Appeals Court reverses Claims Court, disallows LILO deductions

BY SALLY P. SCHREIBER, J.D.

In an opinion that appears to close the door on lease-in, lease out (LILO) tax shelters once and for all, the Federal Circuit Court of Appeals issued a decision Wednesday reversing and remanding a case to the Court of Federal Claims, which had upheld the transaction ( Consolidated Edison Co. of New York, No. 2012-5040 (Fed. Cir. 1/9/13)). In a departure from most recent case law, the lower court had held that the LILO transaction had economic substance and allowed Consolidated Edison (Con Ed) the rental deductions and interest expense it had claimed ( Consolidated Edison Co. of New York, 90 Fed. Cl. 228 (2009)). This issue should not arise in the future because Sec. 470, which was enacted in 2004, specifically prohibits LILO transactions.

The background of the case

Con Ed, through a trust owned by a subsidiary, entered an agreement with Electriciteitsbedrijf Zuid-Holland NV (EZH) to lease from the Dutch utility a 47.47% interest in an electric generating plant in the Netherlands and then sublease it back to EZH. The lease was for 43.2 years, with a 20.1-year sublease beginning concurrently with the main lease. At the end of the sublease term, EZH could exercise an option to purchase from Con Ed its remaining lease. If it did not exercise the option, Con Ed could either renew the sublease or require EZH to return its ownership interest in the Con Ed trust. The parties also entered into a number of financing and other agreements that supported the primary lease/sublease.

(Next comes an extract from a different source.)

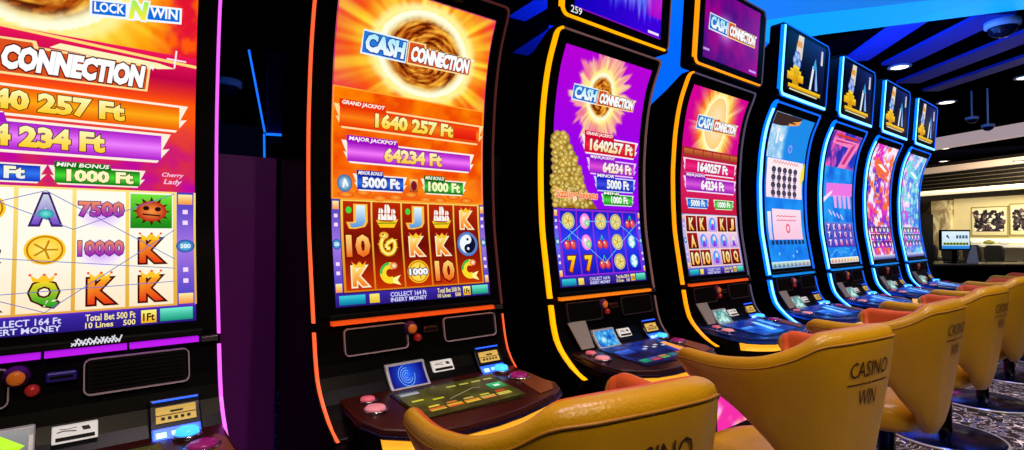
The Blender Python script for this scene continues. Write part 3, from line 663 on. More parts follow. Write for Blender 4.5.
def make_machine(i, x_left, cfg):
    r = empty('slot_machine', (x_left+W2, FRONT, 0))
    tag(r, cfg['label'], 'slot machine', 'slot machines standing side by side in the row')
    bm = bmesh.new(); add_prism(bm, side_poly(), 0, X(.008), X(.762)); cab = obj_from_bm('cabinet', bm, BLACK, r); bevel(cab, .005, 2, 40)
    c1, s1 = cfg['led']; wl = cfg.get('lw', .03)
    LM = led('led_%s' % cfg['lname'], c1, s1); LT = led('led_thin_%s' % cfg['lname'], cfg.get('thin', c1), cfg.get('ts', s1*.5)); LB = led('led_bar_%s' % cfg['lname'], cfg['bar'][0], cfg['bar'][1])
    # bezel around the screen
    bz = slab('bezel', .035, .735, .885, 2.03, .004, .004, BLACK, r, 0, 40)
    # LED edge strips
    lx = cfg.get('lx', .008)+wl/2; arc = [(lx+.03*(1-math.cos(t)), 2.005+.032*math.sin(t), 1-.6*t/(PI/2)) for t in np.linspace(0, PI/2, 7)]
    if i == 1:
        ribbon('led_strip', vline(.757, .874, 2.0), .007, .004, .006, LM, r)
    else:
        st = ribbon('led_strip', vline(lx, .874, 1.99, 40)+arc, wl, .006, .006, LM, r)
        if cfg.get('core'): ribbon('led_core', vline(lx+.001, .88, 1.99, 40), .028, .0085, .0, led('led_core_cyan', *cfg['core']), st)
        ribbon('top_light_strip', [(.05, 2.038), (.40, 2.038), (.72, 2.038)]+[(.735+.02*math.sin(t), 2.018+.02*math.cos(t)) for t in np.linspace(0, PI/2, 5)]+vline(.757, 1.99, .874, 30), .0035 if not cfg.get('blue') else .007, .008, .004, LT, r)
    if i == 1: ribbon('led_strip', vline(.757, .845, .569), .008, .004, .012, LM, r)
    else:
        st = ribbon('led_strip', vline(lx, .845, .569, 30), wl, .006, .006, LM, r)
        if cfg.get('core'): ribbon('led_core', vline(lx+.001, .840, .575, 30), .022, .0085, .0, led('led_core_cyan', *cfg['core']), st)
        ribbon('led_strip', vline(.758, .835, .60, 20), .003, .004, .004, LT if not i == 2 else LM, r)
    # segmented bar under the screen
    for a, b in ((.070, .221), (.227, .385), (.392, .548), (.554, .705)):
        ribbon('light_bar', [(a, .868), (b, .868)], .014, .022, .0, LB, r)
    hood = slab('hood', .06, .715, .878, .895, .03, .0, BLACK2, r, .003)
    slab('bar_bracket', .712, .752, .858, .872, .018, .0, DIMCHROME, r, .002)
    # screen
    scr = cfg['paint']()
    def pos(x, y, d):
        z = .915+y/1.08*1.068; return (X(.089+x*1.005), fy(z)-.0055-d, z)
    scr.build('screen', pos, r)
    if cfg.get('brand'):
        c = Canvas(); rnd = random.Random(2)
        for k in range(14): c.line([(k*.007, .004), (k*.007+.006, .012+.012*abs(math.sin(k*1.3)))], .003, (225, 225, 235), 1)
        for k in range(13): c.line([(k*.007, .012+.010*abs(math.sin(k))), (k*.007+.009, .005)], .0025, (225, 225, 235), 1)
        c.build('maker_script', lambda x, y, d: (X(.44+x), fy(.885)-.032-d, .880+y*.9), r)
    # loudspeaker grilles
    for a, b in ((.110, .332), cfg.get('gr', (.480, .712))):
        g = slab('speaker_grille', a+.004, b-.004, .765, .842, .006, .0, BLACK2, r, .004)
        ribbon('grille_rim', roundrect(a, b, .762, .845, .014), 0.003, .010, .0, mat('rim_led_lit_tone', (185, 165, 180), .3) if i < 3 else mat('rim_unlit_tone', (60, 52, 60), .3), g, closed=True)  # near rims hold the LED reflection in their colour, far rims a darker copy
        for k in range(7): z = .775+k*.010; ribbon('grille_slot', [(a+.015, z), (b-.015, z)], .003, .0075, .0, BLACK, g)
    # rotary selector and lock between the grilles
    My = Matrix.Rotation(-PI/2, 4, 'X').to_3x3() @ Matrix.Identity(3)
    Mx = Matrix.Rotation(PI/2, 3, 'X')
    bm = bmesh.new(); add_lathe(bm, [(.026, 0), (.024, .014), (.018, .02), (.018, .0201)], (X(.345), fy(.825), .825), 20, Mx)
    k = obj_from_bm('selector', bm, mat('violet_dim_ring', (70, 30, 90), .3), r, True)
    bm = bmesh.new(); add_lathe(bm, [(.016, .018), (.016, .026), (.010, .030), (.001, .031)], (X(.345), fy(.825), .825), 16, Mx)
    obj_from_bm('selector_cap', bm, mat('amber_cap', (220, 120, 40), .3, emit=(200, 90, 20), es=.25), k, True)
    bm = bmesh.new(); add_lathe(bm, [(.014, 0), (.012, .012), (.006, .016), (.001, .017)], (X(.372), fy(.790), .790), 16, Mx)
    obj_from_bm('key_lock', bm, mat('red_lock', (170, 50, 50), .3, .3, emit=(150, 20, 20), es=.35), r, True)
    sl = slab('card_slot', .395, .452, .803, .825, .012, .0, mat('slot_%s' % cfg['lname'], cfg.get('slotc', (60, 20, 20)), .3), r, .004)
    slab('slot_mouth', .402, .445, .811, .817, .0135, .0, BLACK2, sl)
    # player display
    dfr = slab('player_display', .236, .380, .645, .718, .016, .0, SILVER, r, .003)
    c = Canvas(); dk = cfg.get('disp', 0)
    if dk == 0:
        c.field(0, 0, .126, .062, 30, 20, lambda A, B: mixc((40, 110, 255), (0, 10, 120), np.hypot(A-.06, (B-.03))/.06), 0)
        for q in (.008, .015, .022, .03): c.ring(.058, .030, q-.0015, q, (140, 200, 255), z=1, a0=q*60, a1=q*60+4.6)
    elif dk == 1:
        c.field(0, 0, .126, .062, 30, 20, lambda A, B: mixc((120, 220, 255), (10, 90, 200), fbm(A*60, B*60, 4)*2-.5), 0); c.disc(.04, .025, .02, .014, (220, 255, 255), (60, 180, 230), z=1)
    elif dk == 2:
        c.field(0, 0, .126, .062, 30, 20, lambda A, B: mixc((60, 130, 130), (200, 240, 230), fbm(A*50, B*70, 8)*2.5-.8), 0)
    else:
        c.rect(0, 0, .126, .062, (110, 110, 110), (150, 150, 150), z=0); c.poly([(.03, .031), (.08, .006), (.12, .031), (.08, .056)], (190, 250, 20), 1); c.poly([(.03, .05), (.06, .05), (.04, .06)], (20, 90, 240), 1)
    c.build('display_panel', lambda x, y, d: (X(.244+x), fy(.651+y)-.0175-d, .651+y), dfr)
    bm = bmesh.new(); add_lathe(bm, [(.005, 0), (.005, .003), (.001, .004)], (X(.307), fy(.722)-.01, .722), 10, Mx); obj_from_bm('sensor_dot', bm, CHROME, dfr)
    # ticket slot
    tk = slab('ticket_printer', .408, .492, .671, .704, .012, .0, LITWHITE, r, .002)
    tk['label'] = 'white ticket slot plate'
    tkb = slab('ticket_mouth', .415, .486, .676, .683, .0135, .0, BLACK2, tk)
    c = Canvas(); c.line([(0, .004), (.012, .006), (.035, .003)], .002, (20, 20, 20), 1); c.poly([(.048, .002), (.062, .002), (.058, .010), (.044, .010)], (10, 10, 10), 1); c.line([(.004, .010), (.02, .0085), (.036, .010)], .0012, (30, 30, 30), 1)
    c.build('ticket_print', lambda x, y, d: (X(.417+x), fy(.690+y)-.0132-d, .689+y), tk, mat('black_print', (15, 15, 15), .6))
    if cfg.get('card'):
        bm = bmesh.new(); z0, z1 = .655, .765
        q = [(.095, z1, 0), (.205, z1, 0), (.205, z0, 0), (.125, z0, 0)]
        A = [bm.verts.new((X(a), fy(b)-.016, b)) for a, b, _ in q]; B = [bm.verts.new((X(a), fy(b)-.010, b)) for a, b, _ in q]
        bm.faces.new(A); bm.faces.new(B[::-1])
        for k in range(4): bm.faces.new((A[k], B[k], B[(k+1) % 4], A[(k+1) % 4]))
        bmesh.ops.recalc_face_normals(bm, faces=bm.faces); obj_from_bm('card_reader_plate', bm, GREYCARD, r)['label'] = 'grey tapered plate'
    # bill acceptor
    ba = slab('bill_acceptor', .592, .706, .630, .728, .014, .0, mat('bill_blue_black', (10, 12, 40), .25), r, .004)
    bl = slab('bill_label', .606, .694, .675, .709, .018, .0, mat('yellow_label', (225, 190, 90), .5, emit=(230, 190, 90), es=.35), ba, .001)
    c = Canvas(); c.rect(.034, .020, .062, .024, (20, 15, 5), z=1); c.rect(0, .0145, .096, .016, (20, 15, 5), z=1)
    [c.rect(.014+k*.014, .005, .022+k*.014, .011, (20, 15, 5), z=1) for k in range(5)]
    c.build('label_print', lambda x, y, d: (X(.603+x), fy(.677+y)-.0195-d, .677+y), bl, mat('black_print', (15, 15, 15), .6))
    BL = led('bill_blue_light', (30, 80, 255), 2.2); BLW = led('bill_white_light', (150, 200, 255), 1.8)
    slab('bill_light', .600, .700, .722, .7255, .016, .0, BL, ba)
    slab('bill_light', .596, .702, .640, .664, .017, .0, BL, ba, .003)
    for q in (.604, .637, .670): slab('bill_light', q, q+.022, .647, .657, .020, .0, BLW, ba)
    # button deck
    dm = cfg.get('deckm', DARKBROWN)
    dk_ = deck_slab('button_deck', DECK, -.032, 0, dm, r)
    nose = deck_slab('deck_trim', [(x+(x-.385)*.012, y-.006 if y < 1.6 else y) for x, y in DECK], -.026, -.016, mat('deck_trim_%s' % cfg['lname'], cfg.get('trimc', (30, 20, 60)), .2, .5), dk_, .003)
    cfg['deckpaint'](r, dk_)
    # housing under the deck and glowing bar
    under = [(.06,1.66),(.08,1.42),(.18,1.345),(.32,1.315),(.46,1.315),(.60,1.345),(.70,1.42),(.71,1.66)]
    bm = bmesh.new(); add_prism(bm, [(X(a), b-FRONT) for a, b in under], 2, .47, .60); u = obj_from_bm('deck_housing', bm, BLACK2, r); bevel(u, .006)
    G = led('deck_glow_%s' % cfg['lname'], cfg['glow'][0], cfg['glow'][1])
    bm = bmesh.new(); front = [p for p in DECK if p[1] < 1.41]; R = []
    for x, y in front:
        xx = X(x)*.965; yy = y-FRONT+.010
        R.append([bm.verts.new(t) for t in ((xx, yy, .578), (xx*.93, yy+.055, .545), (xx*.93, yy+.075, .565), (xx, yy+.02, .582))])
        R[-1][0].co.z = dz(y)-.066; R[-1][3].co.z = dz(y)-.034; R[-1][1].co.z = dz(y)-.078; R[-1][2].co.z = dz(y)-.036
    for A, B in zip(R, R[1:]):
        for k in range(4): bm.faces.new((A[k], A[(k+1) % 4], B[(k+1) % 4], B[k]))
    bm.faces.new(R[0][::-1]); bm.faces.new(R[-1]); bmesh.ops.recalc_face_normals(bm, faces=bm.faces)
    obj_from_bm('deck_light', bm, G, r)
    # belly door with lit art
    bd = box('belly_door', (X(.05), X(.72), 1.505-FRONT, 1.54-FRONT, .06, .47), BLACK, r, .006)
    c = Canvas(); a_, b_, c_ = cfg['belly']
    c.field(0, 0, .61, .34, 40, 30, lambda A, B: mixc(mixc(a_, b_, fbm(A*8, B*26, i+3)*2.6-.8), c_, (fbm(A*5+4, B*9, i+9)-.45)*8), 0)
    c.build('belly_panel', lambda x, y, d: (X(.08+x), 1.505-FRONT-.002-d, .10+y), bd, screen_mat('lit_belly', 1.1))
    box('kick_plate', (X(.03), X(.74), 1.50-FRONT, 1.54-FRONT, 0, .055), BLACK2, r)
    # topper
    if cfg.get('topper'):
        def ty(z): return (1.585+(z-2.07)*(-.075))-FRONT
        bm = bmesh.new(); P = roundrect(.005, .775, 2.068, 2.545, .022)
        A = [bm.verts.new((X(a), ty(b), b)) for a, b in P]; B = [bm.verts.new((X(a), ty(b)+.085, b)) for a, b in P]
        bm.faces.new(A); bm.faces.new(B[::-1])
        for k in range(len(P)): bm.faces.new((A[k], B[k], B[(k+1) % len(P)], A[(k+1) % len(P)]))
        bmesh.ops.recalc_face_normals(bm, faces=bm.faces)
        tp = obj_from_bm('topper', bm, BLACK, r); bevel(tp, .004)
        tl = cfg.get('tlw', wl*.8)
        ta = .004+tl*.5; rr = .036
        corner = [(ta+rr-rr*math.cos(t), 2.080+rr-rr*math.sin(t), 1-.4*t/(PI/2)) for t in np.linspace(0, PI/2, 9)]
        tpath = [(ta, 2.525)]+[(ta, z) for z in np.linspace(2.5, 2.13, 8)]+corner+[(.2, 2.080, .6), (.5, 2.080, .6), (.74, 2.081, .5)]
        st = ribbon('topper_light', tpath, tl, .008, .012, LM, tp, ty)
        if cfg.get('core'): ribbon('led_core', [(p[0]+.001, p[1]) for p in tpath], .017, .0105, .0, led('led_core_cyan', *cfg['core']), st, ty)
        ribbon('topper_edge_light', [(.76, 2.085), (.77, 2.11), (.77, 2.50), (.74, 2.54), (.06, 2.54)], .005, .005, .01, LT, tp, ty)
        c = cfg['topper']()
        c.build('topper_screen', lambda x, y, d: (X(.085+x*1.02), ty(2.115+y)-.003-d, 2.125+y*1.02), tp)
        bm = bmesh.new(); add_box(bm, X(.25), X(.53), -.055, .06, 1.96, 2.12); obj_from_bm('topper_mount', bm, BLACK2, r)
        if cfg.get('number'):
            c = Canvas(); c.text(cfg['number'], 0, 0, .068, .030, (240, 240, 240), z=1, bold=.01)
            c.build('machine_number', lambda x, y, d: (X(.062+x), ty(2.105+y)-.004-d, 2.098+y), tp)
    else:
        bm = bmesh.new(); add_prism(bm, [(-.14, 2.068), (-.06, 2.068), (-.10, 2.62), (-.17, 2.62)], 0, X(.005), X(.775)); tp = obj_from_bm('topper', bm, BLACK, r); bevel(tp, .01)
        bm = bmesh.new(); add_box(bm, X(.25), X(.53), -.12, .06, 2.0, 2.08); obj_from_bm('topper_mount', bm, BLACK2, r)
    return r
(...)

On its consolidated return for 1997, Con Ed reported rental income from the transaction from which it deducted rental expenses, interest, and amortized transaction costs for a net loss of $937,331. The IRS disallowed the loss and assessed a deficiency of $328,066. Con Ed paid the deficiency and sued for a refund.

The IRS claimed the transaction lacked economic substance because Con Ed entered into it without any valid business purpose or reasonable expectation of making a profit beyond any tax benefits achieved. Con Ed did not acquire a genuine leasehold interest under the benefits-and-burdens test and did not commit or invest any risk capital in the facility, the IRS argued. As noted above, the Claims Court disagreed with the IRS and granted Con Ed’s refund claim. The government appealed.

The Appeals Court’s opinion

The Federal Circuit held that because there was undisputed evidence that EZH was reasonably likely to exercise the purchase option, Con Ed did not prove that the transaction was in substance a leasehold interest in which Con Ed would bear the benefits and burdens of the lease transaction. The appeals court did not address the economic substance issue on which the lower court had based its decision and, instead, stressed that its recent decision in Wells Fargo & Co., 641 F.3d 1319 (Fed. Cir. 2011), compelled it to apply a substance-over-form analysis to Con Ed’s case. Under that doctrine, courts must determine a transaction’s tax consequences based on the underlying substance of the transaction rather than on its legal form. On this basis, Con Ed’s deductions for rental payments under the lease were disallowed.

The court applied a similar analysis in determining that Con Ed’s deductions for interest expense from “loans” used to finance the transaction were not permitted. The loan was denoted in documents as a “loop” loan, and the court concluded that “a party simply does not incur genuine indebtedness by taking money out of a bank and then immediately returning it to the issuing bank,” quoting BB&T Corp., 523 F.3d 461 (4th Cir. 2008). Accordingly, both the rental and interest deductions were disallowed, and the case was remanded to determine whether Con Ed was owed any interest from its earlier payments.